Valor: E o câmbio do real em relação ao dólar, não ameaça a sobrevivência das indústrias, como dizem os empresários?
Pimentel: Aí tem de perguntar ao [ministro da Fazenda] Guido Mantega.

 

Valor: O governo pensa em aplicar algum imposto de exportação sobre commodities, como há em outros países, mas que é algo considerado pelo mercado um retrocesso?
Pimentel: Não vi essa discussão no governo, ainda. O que não significa que não possa surgir. O mercado acha que qualquer imposto é retrocesso. É cedo para falar disso, não temos ainda uma projeção do que vai acontecer, embora o preço das commodities possa subir muito. Há essa crise no Oriente Médio, não sabemos a repercussão nos preços internacionais. Em princípio não me agrada imposto sobre exportação.
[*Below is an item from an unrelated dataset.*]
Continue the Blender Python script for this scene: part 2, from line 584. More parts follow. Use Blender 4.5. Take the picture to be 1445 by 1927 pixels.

Pode ter outras medidas para conter a entrada de dólar no país.

 

Valor: Quais os planos de sua pasta para a vinda do presidente dos Estados Unidos, Barack Obama, ao Brasil?
Pimentel: Acho que a linha com eles é de cooperação, como podemos trabalhar juntos para equilibrar a balança e fazer investimentos conjuntos. Temos essa ideia forte de o Eximbank deles trabalhar com o nosso BNDES, e com o futuro Eximbank, em projetos conjuntos.

 

Valor: Na África?
Pimentel: Em qualquer país, fora do Brasil e dos EUA, até na China, quem sabe. Ainda não estão definidos valores. Eles estão muito interessados nisso, deve ser assinado um acordo. E teremos cooperação na área tecnológica. Estamos tentando também fazer um acordo na área de patentes, o menos polêmico possível e o mais efetivo.

 

Valor: Como é o acordo?
Pimentel: Está desenhado. É o reconhecimento mútuo de uma parte do processo. Os pedidos de patente de um produto fazem os escritórios de patente investigar uma enorme quantidade de detalhes. O Inpi brasileiro e o escritório de patentes americano vão trocar informações sobre o que foi negado nos pedidos, no Brasil ou nos Estados Unidos, e um escritório poderá usar a investigação já feita pelo outro, negar automaticamente aqui o que já foi negado lá. Os EUA também farão isso. Isso elimina quase 50% da fila de patentes que existe hoje, agilizará o processo. Trabalhamos para fechar até a visita. Eles têm esse acordo com o Japão e outros países.